§ **Supplied information**
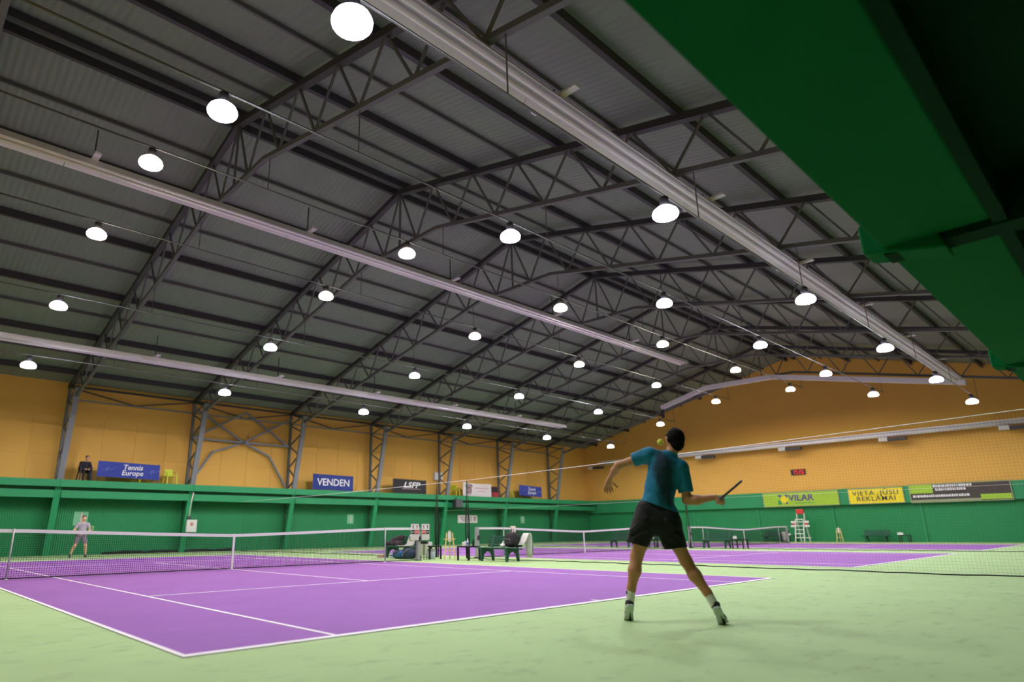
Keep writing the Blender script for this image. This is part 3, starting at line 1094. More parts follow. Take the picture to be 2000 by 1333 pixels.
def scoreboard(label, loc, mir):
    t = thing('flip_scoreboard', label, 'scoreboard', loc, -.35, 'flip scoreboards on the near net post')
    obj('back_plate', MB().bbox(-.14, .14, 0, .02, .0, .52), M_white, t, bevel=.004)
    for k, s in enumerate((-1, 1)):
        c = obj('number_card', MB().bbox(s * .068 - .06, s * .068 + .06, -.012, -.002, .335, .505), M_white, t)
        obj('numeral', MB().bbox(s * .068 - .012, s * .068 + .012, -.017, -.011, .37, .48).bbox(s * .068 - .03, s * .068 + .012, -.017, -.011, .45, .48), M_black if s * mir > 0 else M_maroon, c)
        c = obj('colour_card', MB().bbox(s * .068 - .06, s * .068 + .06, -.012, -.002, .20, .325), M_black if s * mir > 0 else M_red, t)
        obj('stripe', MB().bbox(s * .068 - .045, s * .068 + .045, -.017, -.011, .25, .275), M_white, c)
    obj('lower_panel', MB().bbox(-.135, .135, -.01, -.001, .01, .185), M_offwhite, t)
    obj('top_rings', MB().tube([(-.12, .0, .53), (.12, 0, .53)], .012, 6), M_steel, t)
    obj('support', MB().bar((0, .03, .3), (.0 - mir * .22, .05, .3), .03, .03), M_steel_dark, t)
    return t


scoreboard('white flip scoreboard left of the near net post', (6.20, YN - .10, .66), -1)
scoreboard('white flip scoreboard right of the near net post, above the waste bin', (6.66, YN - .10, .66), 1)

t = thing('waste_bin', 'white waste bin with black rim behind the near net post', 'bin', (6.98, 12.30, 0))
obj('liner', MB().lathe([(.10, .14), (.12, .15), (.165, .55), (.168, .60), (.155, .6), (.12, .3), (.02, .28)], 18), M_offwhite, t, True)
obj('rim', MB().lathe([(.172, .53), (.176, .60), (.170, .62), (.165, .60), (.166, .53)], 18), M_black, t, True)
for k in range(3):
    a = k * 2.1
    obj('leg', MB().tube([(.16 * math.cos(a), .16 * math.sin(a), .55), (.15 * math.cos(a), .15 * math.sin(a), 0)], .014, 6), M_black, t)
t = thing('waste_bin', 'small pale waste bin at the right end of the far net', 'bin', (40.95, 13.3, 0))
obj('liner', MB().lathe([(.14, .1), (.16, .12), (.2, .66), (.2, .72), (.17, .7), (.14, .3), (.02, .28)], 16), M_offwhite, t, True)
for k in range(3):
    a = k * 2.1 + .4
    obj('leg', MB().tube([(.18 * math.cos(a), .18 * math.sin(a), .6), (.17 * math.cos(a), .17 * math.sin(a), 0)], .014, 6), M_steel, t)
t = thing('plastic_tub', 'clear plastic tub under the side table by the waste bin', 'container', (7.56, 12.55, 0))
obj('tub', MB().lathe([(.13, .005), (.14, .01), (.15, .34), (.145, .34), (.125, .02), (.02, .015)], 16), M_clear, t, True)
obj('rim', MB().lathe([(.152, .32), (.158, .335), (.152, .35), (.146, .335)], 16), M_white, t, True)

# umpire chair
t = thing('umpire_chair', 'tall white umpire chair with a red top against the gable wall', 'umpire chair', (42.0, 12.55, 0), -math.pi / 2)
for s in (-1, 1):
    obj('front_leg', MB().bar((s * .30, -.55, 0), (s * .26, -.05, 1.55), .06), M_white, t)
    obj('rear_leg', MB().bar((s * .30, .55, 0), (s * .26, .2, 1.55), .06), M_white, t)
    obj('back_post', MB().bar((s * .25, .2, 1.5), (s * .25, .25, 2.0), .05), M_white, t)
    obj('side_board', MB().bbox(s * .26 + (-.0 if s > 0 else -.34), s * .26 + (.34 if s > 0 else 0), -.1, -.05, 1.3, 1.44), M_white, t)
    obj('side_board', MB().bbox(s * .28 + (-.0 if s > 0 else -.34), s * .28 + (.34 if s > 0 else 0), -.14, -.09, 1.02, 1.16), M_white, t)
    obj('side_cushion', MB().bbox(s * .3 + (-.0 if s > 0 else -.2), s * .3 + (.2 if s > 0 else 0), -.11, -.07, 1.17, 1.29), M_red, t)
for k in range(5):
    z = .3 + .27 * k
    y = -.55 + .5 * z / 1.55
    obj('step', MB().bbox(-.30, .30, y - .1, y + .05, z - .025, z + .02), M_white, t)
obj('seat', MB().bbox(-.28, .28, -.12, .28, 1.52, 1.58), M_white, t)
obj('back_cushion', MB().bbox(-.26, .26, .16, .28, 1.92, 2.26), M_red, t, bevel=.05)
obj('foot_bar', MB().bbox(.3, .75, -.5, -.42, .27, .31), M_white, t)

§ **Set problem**
Extract, word for word, each line from the top of the data down to and including the line with "scoreboard('white flip scoreboard right"; skip the pictures.

§ **Result for this task**
Keep writing the Blender script for this image. This is part 3, starting at line 1094. More parts follow. Take the picture to be 2000 by 1333 pixels.
def scoreboard(label, loc, mir):
    t = thing('flip_scoreboard', label, 'scoreboard', loc, -.35, 'flip scoreboards on the near net post')
    obj('back_plate', MB().bbox(-.14, .14, 0, .02, .0, .52), M_white, t, bevel=.004)
    for k, s in enumerate((-1, 1)):
        c = obj('number_card', MB().bbox(s * .068 - .06, s * .068 + .06, -.012, -.002, .335, .505), M_white, t)
        obj('numeral', MB().bbox(s * .068 - .012, s * .068 + .012, -.017, -.011, .37, .48).bbox(s * .068 - .03, s * .068 + .012, -.017, -.011, .45, .48), M_black if s * mir > 0 else M_maroon, c)
        c = obj('colour_card', MB().bbox(s * .068 - .06, s * .068 + .06, -.012, -.002, .20, .325), M_black if s * mir > 0 else M_red, t)
        obj('stripe', MB().bbox(s * .068 - .045, s * .068 + .045, -.017, -.011, .25, .275), M_white, c)
    obj('lower_panel', MB().bbox(-.135, .135, -.01, -.001, .01, .185), M_offwhite, t)
    obj('top_rings', MB().tube([(-.12, .0, .53), (.12, 0, .53)], .012, 6), M_steel, t)
    obj('support', MB().bar((0, .03, .3), (.0 - mir * .22, .05, .3), .03, .03), M_steel_dark, t)
    return t


scoreboard('white flip scoreboard left of the near net post', (6.20, YN - .10, .66), -1)
scoreboard('white flip scoreboard right of the near net post, above the waste bin', (6.66, YN - .10, .66), 1)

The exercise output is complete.